Galactic Effectuator is a 1980 science fiction/mystery anthology by American writer Jack Vance, containing the novellaThe Dogtown Tourist Agency and the novelette "Freitzke's Turn". Both stories are about an intergalactic sleuth, Miro Hetzel, who uses his wits to pursue challenging cases.
Plot summary
The sleuth Miro Hetzel, who calls himself a "galactic effectuator", resolves two mysteries in this combined short novel and short story. In The Dogtown Tourist Agency, he investigates a plan to deliver weapons to the fairly primitive "Gomaz" race on a distant planet called Maz.
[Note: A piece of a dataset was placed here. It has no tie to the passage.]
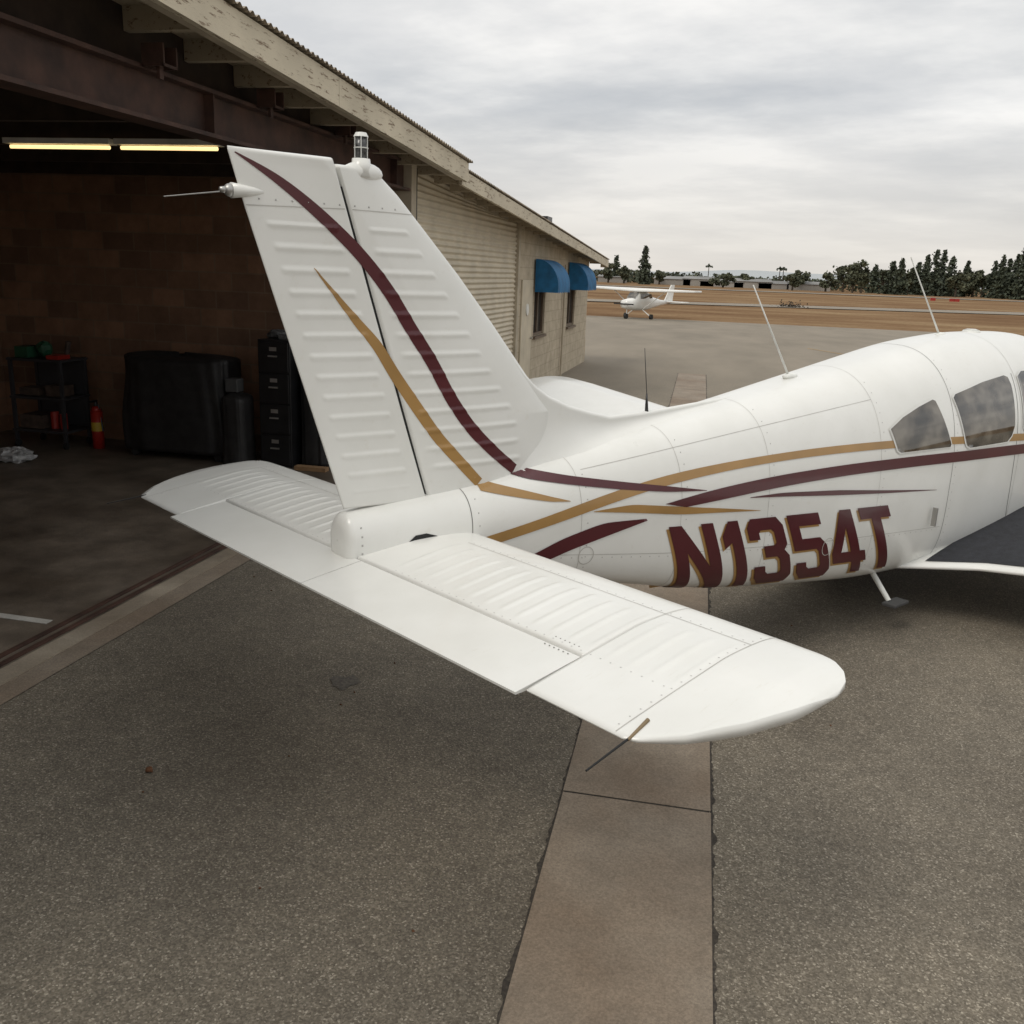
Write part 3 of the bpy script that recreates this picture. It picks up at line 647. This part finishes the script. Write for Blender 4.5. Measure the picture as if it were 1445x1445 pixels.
mb=MB(); mb.cyl((.02,-1.587,.006),(-.17,-1.60,-.006),.0035,.0028,n=6); mb.cyl((.03,1.58,.005),(-.16,1.60,-.004),.0035,.0025,n=6); mb.out("static_wicks",DARK,SE)
# wings
def te_le(y): return np.interp(y,[.35,.56,.8,1.1,4.78],[4.08,4.22,4.37,4.42,4.46]),np.interp(y,[.35,.9,1.3,4.55,4.78],[6.45,6.30,6.05,6.0,5.75])
def wing(name,sd):
    rows=[]; ys=list(np.linspace(.35,1.3,16))+[1.6,2.2,3.0,3.6,4.2,4.55,4.62,4.70,4.75,4.78]
    for y in ys:
        te,le=te_le(y)
        if y>4.6: te+= (y-4.6)*1.0
        zc=-.60+.115*(y-.5); th=np.interp(y,[.35,4.5,4.7,4.78],[.20,.16,.10,.02]); row=[]
        ss=1-(1-np.linspace(0,1,60))**1.6
        for s in ss: row.append((te+(le-te)*s,sd*y,zc+.015+th*1.15*aero(s)))
        for s in ss[::-1]: row.append((te+(le-te)*s,sd*y,zc+.01-th*.30*aero(s)))
        rows.append(row)
    gridmesh(name,rows,WHITE,AP,True,True,True)
    def ztop(x,y):
        te,le=te_le(y); th=np.interp(y,[.35,4.5],[.20,.16]); return -.60+.115*(y-.5)+.015+th*1.15*aero((x-te)/(le-te))
    return ztop
zt=wing("starboard_wing",-1); wing("port_wing",1)
rows=[]
for s in np.linspace(0,1,50):
    row=[]
    for y in np.linspace(.50,1.25,30):
        te,le=te_le(y); x=(te+.07)*(1-s)+5.9*s; row.append((x,-y,zt(x,y)+.007))
    rows.append(row)
gridmesh("wing_walkway",rows,WALK,AP,True)
mb=MB(); mb.cyl((3.93,-.30,-.60),(3.90,-.47,-.765),.018,.016); mb.out("boarding_step",WPLAST,AP)
mb=MB(); mb.box(3.84,4.02,-.545,-.455,-.785,-.765); mb.out("step_pad",simple("step_grip",(.06,.06,.06),.8),AP,bev=.004)
mb=MB()
for (x,y) in((5.05,-1.5),(5.05,1.5),(7.6,0)): mb.cyl((x,y-.075,-.97+.21),(x,y+.075,-.97+.21),.21,n=28)
mb.out("tires",DARK,AP,bev=.03)
mb=MB()
for (x,y) in((5.05,-1.62),(5.05,1.62),(7.6,.13)): mb.cyl((x,y,-.78),(x,y,-.45),.035)
for (x,y) in((5.05,-1.5),(5.05,1.5),(7.6,0)): mb.cyl((x,y-.09,-.76),(x,y+.13,-.76),.07)
mb.out("gear_legs",WPLAST,AP)
mb=MB(); mb.cyl((8.5,0,-.08),(8.82,0,-.08),.15,.03,n=24); mb.out("spinner",WHITE,AP,True)
mb=MB(); mb.box(8.58,8.61,-.95,.95,-.13,-.03); mb.out("propeller_blades",BLACK,AP,bev=.01)
# ------------------------------------------------------------ far high-wing airplane
CE=empty("propeller_airplane.001",(-5.3,77.5,gz(0,77.5)),math.radians(240))
def ring2(x,w,zt_,zb,n=20):
    return [(x,w*math.copysign(abs(math.cos(2*math.pi*i/n))**.7,math.cos(2*math.pi*i/n)),(zt_+zb)/2+(zt_-zb)/2*math.copysign(abs(math.sin(2*math.pi*i/n))**.7,math.sin(2*math.pi*i/n))) for i in range(n)]
gridmesh("fuselage",[ring2(*q) for q in((1.75,.12,1.3,1.05),(1.7,.38,1.5,.85),(1.0,.5,1.6,.72),(.8,.52,1.65,.7),(.3,.55,2.15,.65),(-1.0,.55,2.2,.65),(-2.0,.4,1.75,.8),(-3.5,.2,1.5,1.05),(-5.4,.06,1.45,1.25))],WHITE,CE,True,True,True)
def slab(name,pts,t,mat):
    mb=MB(); n=len(pts); mb.add([(a,b_,c_+t/2) for a,b_,c_ in pts]+[(a,b_,c_-t/2) for a,b_,c_ in pts],[tuple(range(n)),tuple(range(2*n-1,n-1,-1))]+[(i,n+i,n+(i+1)%n,(i+1)%n) for i in range(n)]); mb.out(name,mat,CE,bev=t*.3)
slab("wing",[(.4,0,2.22),(.4,2.6,2.28),(.2,5.45,2.36),(-.9,5.45,2.36),(-1.25,2.6,2.28),(-1.25,0,2.22),(-1.25,-2.6,2.28),(-.9,-5.45,2.36),(.2,-5.45,2.36),(.4,-2.6,2.28)],.16,WHITE)
slab("tailplane",[(-4.4,.05,1.35),(-4.6,1.7,1.35),(-5.4,1.7,1.35),(-5.5,0,1.35),(-5.4,-1.7,1.35),(-4.6,-1.7,1.35),(-4.4,-.05,1.35)],.08,WHITE)
mb=MB(); mb.add([(-4.2,.04,1.45),(-5.1,.04,2.75),(-5.6,.04,2.75),(-5.4,.04,1.3),(-4.2,-.04,1.45),(-5.1,-.04,2.75),(-5.6,-.04,2.75),(-5.4,-.04,1.3)],[(0,1,2,3),(7,6,5,4),(0,4,5,1),(1,5,6,2),(2,6,7,3),(3,7,4,0)]); mb.out("fin",WHITE,CE)
mb=MB(); mb.cyl((-.3,.5,.8),(-.3,2.5,2.2),.035); mb.cyl((-.3,-.5,.8),(-.3,-2.5,2.2),.035); mb.cyl((-.3,.4,.75),(-.4,1.2,.2),.04); mb.cyl((-.3,-.4,.75),(-.4,-1.2,.2),.04); mb.cyl((1.3,0,.9),(1.3,0,.2),.04); mb.out("struts",WHITE,CE)
mb=MB()
for (x,y) in((-.4,1.25),(-.4,-1.25),(1.35,0)): mb.cyl((x,y-.08,.2),(x,y+.08,.2),.21,n=18)
mb.out("tires",DARK,CE)
mb=MB(); mb.box(1.78,1.82,-.95,.95,1.12,1.22); mb.out("propeller_blades",BLACK,CE)
mb=MB(); mb.add([(.83,-.42,1.66),(.83,.42,1.66),(.36,.42,2.1),(.36,-.42,2.1)],[(0,1,2,3)]); 
for s in(1,-1): mb.add([(.25,s*.56,1.6),(.2,s*.53,2.0),(-1.3,s*.54,2.0),(-1.6,s*.50,1.65)],[(0,1,2,3)])
mb.out("windows",GLASS,CE)
# ------------------------------------------------------------ trees
def foliage(name,dark,light):
    m,nt,b=newmat(name); co=objco(nt); nt.links.new(ramp(nt,noise(nt,co,.6,3),[(.35,dark),(.65,light)]),b.inputs['Base Color']); b.inputs['Roughness'].default_value=.8; return m
F1=foliage("conifer_foliage",(.036,.046,.030),(.078,.092,.055)); F2=foliage("broadleaf_foliage",(.052,.060,.036),(.11,.115,.065))
BARK=simple("bark",(.06,.045,.03),.9)
rng=np.random.RandomState(11)
def leafq(mb,c,s):
    a=rng.randn(3); a/=np.linalg.norm(a); b_=np.cross(a,rng.randn(3)); b_/=np.linalg.norm(b_); c=np.array(c)
    mb.add([c-a*s,c+b_*s*.7,c+a*s,c-b_*s*.7],[(0,1,2,3)])
def conifer(lf,tr,x,y,z,H,w):
    tr.cyl((x,y,z),(x,y,z+H*.95),.25,.04,n=6)
    for k in range(int(H*13)):
        t=rng.rand(); zz=z+H*(.02+.98*t); R=1.25*w*(1-t)**.7*(.6+.5*rng.rand())+.12; a=rng.rand()*6.28
        for q in range(8):
            rr=R*rng.rand()**.8; leafq(lf,(x+rr*math.cos(a)+rng.randn()*.2,y+rr*math.sin(a)+rng.randn()*.2,zz-.25*rr+rng.randn()*.18),.60*(1-.45*t))
def broad(lf,tr,x,y,z,H,w):
    tr.cyl((x,y,z),(x,y,z+H*.5),.35,.15,n=6)
    cl=[(x+rng.randn()*w*.42,y+rng.randn()*w*.4,z+H*(.3+.55*rng.rand())) for _ in range(12)]
    for c in cl:
        tr.cyl((x,y,z+H*.3),c,.12,.04,n=5,cap=False)
        R=w*(.28+.2*rng.rand())
        for q in range(80):
            d=rng.randn(3); d/=np.linalg.norm(d); leafq(lf,np.array(c)+d*R*rng.rand()**.5*np.array((1,1,.8)),.5)
lf1=MB(); lf2=MB(); tr=MB()
def at(px,v): 
    return v*math.tan(math.atan((px-735)/1342)-math.radians(10.91))
for px,H,kind,w in((908,12,'c',2.3),(868,9,'c',2.2),(858,6.5,'b',2.4),(880,5.5,'b',2.5),(930,4.8,'b',2),(1020,4.5,'b',2.4),(1052,5,'b',2.2),(1128,7.5,'b',3.2),(1118,5.5,'b',2.5),(1165,6,'b',2.8),(1189,9,'b',3.4),(1203,11.5,'b',3.4),(1215,8,'b',3),(1232,9,'c',2.6),(1245,8,'b',2.9),(1256,10,'c',2.6),(1268,10.5,'c',2.4),(1280,9,'b',3),(1292,10,'c',2.6),(1303,12.5,'c',2.4),(1315,13.5,'c',2.8),(1325,14,'c',2.6),(1338,12,'c',2.6),(1348,10,'b',3.2),(1360,11,'c',2.5),(1372,8,'b',3),(1385,9,'b',3),(1398,11,'c',2.6),(1408,12.5,'c',2.4),(1418,12,'c',2.6),(1428,13.5,'c',2.8),(1438,16,'c',2.8),(1450,15,'c',2.6),(1462,13,'c',2.6),(1480,14,'c',2.7),(1500,12,'b',3.6),(1520,14,'c',2.6)):
    v=300+rng.rand()*30; x=at(px,v); (conifer if kind=='c' else broad)(lf1 if kind=='c' else lf2,tr,x,v,gz(x,v)-.1,H,w)
for px in np.arange(845,1540,6):
    v=335+rng.rand()*25; x=at(px,v); H=2.2+rng.rand()*2.2+((2.5+2*rng.rand()) if px>1180 else 0); z=gz(x,v)
    for q in range(90): leafq(lf2 if rng.rand()<.6 else lf1,(x+rng.randn()*1.8,v+rng.randn(),z+abs(rng.rand())**.8*H),.6)
for px in(1098,1103,998):
    v=330; x=at(px,v); H=6.5; tr.cyl((x,v,gz(x,v)),(x,v,gz(x,v)+H),.18,.12,n=6)
    for q in range(40): 
        a=rng.rand()*6.28; rr=rng.rand()*1.2; leafq(lf1,(x+rr*math.cos(a),v+rr*math.sin(a),gz(x,v)+H+.4-rr*.5+rng.randn()*.15),.4)
TE_=empty("distant_tree_line"); lf1.out("conifer_crowns",F1,TE_); lf2.out("broadleaf_crowns",F2,TE_); tr.out("trunks",BARK,TE_)
mb=MB(); mr=MB()
for px,w,h_ in((862,9,1.8),(948,12,1.9),(985,10,2.2),(1018,14,1.6),(1062,12,2.1),(1090,9,1.7),(1142,13,1.9)):
    v=322; x=at(px,v); z=gz(x,v); mb.box(x-w/2,x+w/2,v,v+10,z-.2,z+h_); mr.add([(x-w/2-.3,v-.3,z+h_),(x+w/2+.3,v-.3,z+h_),(x+w/2+.3,v+10,z+h_),(x-w/2-.3,v+10,z+h_),(x-w/2,v+5,z+h_+.9),(x+w/2,v+5,z+h_+.9)],[(0,1,5,4),(2,3,4,5),(0,4,3),(1,2,5)])
BD=empty("distant_buildings"); mb.out("walls",simple("far_walls",(.30,.28,.25),.9,.3,.05),BD); mr.out("roofs",simple("far_roofs",(.22,.215,.205),.8,.3,.05),BD)
HM=simple("hazy_hill",(.38,.40,.41),1.0,.05,.001); rows=[]
for j,(v,k) in enumerate(((3800,0),(4200,1),(4800,.6))):
    rows.append([(x,v,-5+k*max(2,(24+14*math.sin(x*.0013+1)+7*math.sin(x*.0041)+4*math.sin(x*.011)))) for x in range(-3500,3600,70)])
gridmesh("distant_hills",rows,HM,None,True)
mb=MB()
for px in(1318,1345,1352): 
    x=at(px,210); mb.box(x-.5,x+.5,210,210.2,gz(x,210)+.2,gz(x,210)+.8)
mb.out("taxiway_sign",RED)
mb=MB(); 
for q in range(160): leafq(mb,(at(1118,130)+rng.randn()*.9,130+rng.randn()*.6,gz(0,130)+abs(rng.randn())*.3),.14)
mb.out("dry_bush",simple("bush_dark",(.04,.032,.022),.9))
The story starts with Hetzel tracking a playboy, and then moves onto him taking a case for Palladian Micronics, a robot firm. Hetzel meets with Palladian's CEO, who cannot understand how a competitor is selling a similar robot at a much cheaper price. While the CEO does not know how the competitor is beating his price, the clues point to the primitive planet of Maz. To find the answer to the mystery, Hetzel must penetrate deeper into the primitive zones of the planet, where encounters with the aggressive Gomaz race add to his peril.
In the short story Freitzke's Turn, Hetzel takes on a case for Conwit Clent, who has had his testicles stolen by a rogue doctor. To track down the doctor, Hetzel has to go to his old university, where he studied as a young man. There he encounters a former rival, the brilliant Faurence Dacre, who may be the key to resolving the mystery.
Reception
Kirkus Reviews generally praises the "...pleasures of the Vance intelligence and the Vance prose style", but calls this volume a "...trifle exiguous", as "...there is a lot that might profitably have been left in here in the way of plot", as "...neither mystery is worth the elegance expended on it".[1] In all the review states that the volume has "[m]uch charm, little body."[1]
Speculiction calls Galactic Effectuator "...just average Vance", that, while "[g]enerally comparable to the simplicity of his earlier short fiction", but "[l]acking the sparkling dialogue of the Cugel works or Araminta Station".[2] Speculiction's review of The Dogtown Tourist Agency states that the "...climax of the story shows an imaginative twinkle lacking in much of the author's earlier short fiction, but not quite up to par with his more polished efforts." Speculiction calls "Frietzke's Turn" "...[n]ot up to the same quality as The Dogtown Tourist Agency", and says that perhaps the short story was "...a loose sketch of what would become The Book of Dreams seven years later."[2]